Science will certainly find a way to not only squeeze more bandwidth and throughput out of spectrum, but also find solutions to enhance and increase coverage.

Even with those ideas implemented and we find ourselves enjoying a future of unhindered data and coverage, the fact is that once our signal hits the antenna, things live in a “wired” world. Indeed, a huge factor in the data speeds we enjoy is affected by this infrastructure (also referred to as “backhaul”).

In rural areas, engineered circuits are more than capable to provide the necessary bandwidth to an available user base with several hundred megabytes per second of transport at the ready. In the urban areas, those connections are made via fiber, transmitting data through different wavelengths of light (frequency, intensity, and color). Data speeds are measured on an Optical Carrier (OC) scale, outrunning traditional circuits by a long shot. Whereas engineered digital signal connections will max-out at roughly 400Mbps, common commercial fiber connections are usually made using SONET (Synchronous Optical Network) rings and point-to-point with OC-48, or better, connections (2.5Gbps or more).

In research applications, optical technology is achieving data speeds that just stifle the imagination. Recently in China, switchgear manufacturer ZTE and China Telecom were able to sustain an error free 1-terabit-per-second connection over a single strand of fiber spanning 3,200 kilometers for 24 hours straight.

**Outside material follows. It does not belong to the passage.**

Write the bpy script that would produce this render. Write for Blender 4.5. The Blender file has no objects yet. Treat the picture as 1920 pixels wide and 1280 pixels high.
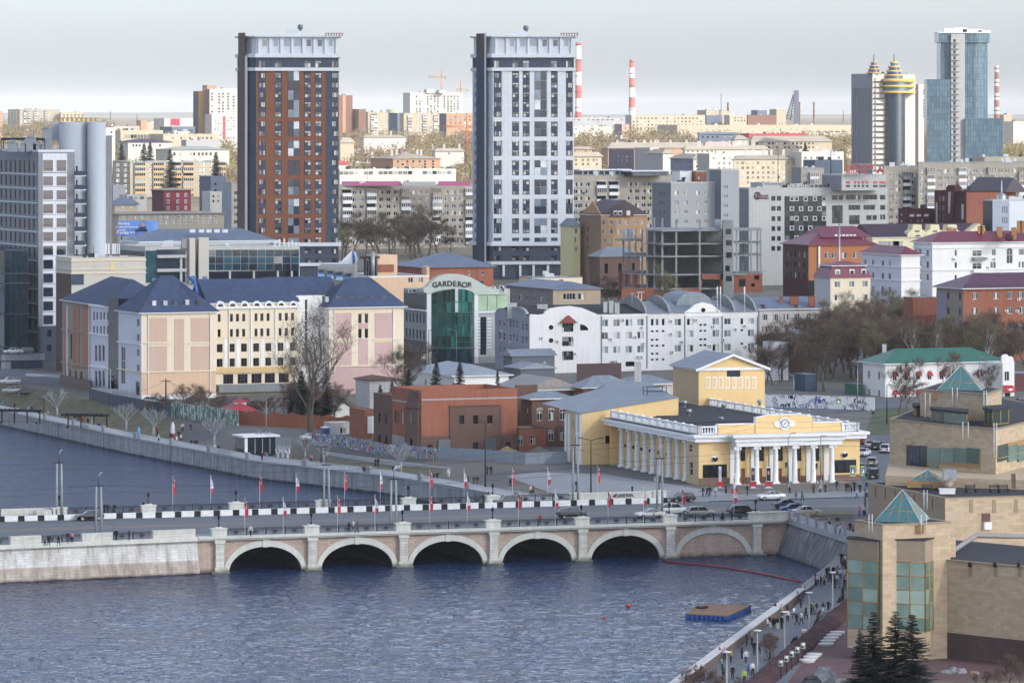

Meanwhile, at the Technical University of Denmark (DTU), a team of researchers were able to shatter records by transmitting a 43Tbps signal over a single strand of fiber using only one trasmitter. To put that in perspective, 43-terabits-per-second (Tbps) is 43,000,000 megabits-per-second (Mbps), or basically a million times faster than what some folks see with their connections today. If that still does not make sense, imagine downloading your favorite full-HD movie in less than a millisecond. A 1GB file would take about 0.2 milliseconds.

DTU’s accomplishment is not quite double the previous record of 26Tbps set by the Karlsruhe Institute in Germany. The fiber used in DTU’s research was developed by NTT in Japan. It is one strand of fiber, but each strand has seven “cores” or threads. DTU used one laser to transmit the data, and all seven cores of the “multi-core” fiber, lending itself to such blazing speeds.

What does this mean for us the end user? Nothing in the near term, but as industrial applications become more cost effective with technological development, expect the “wired” side of the house to advance with the “wireless” technology for consumers.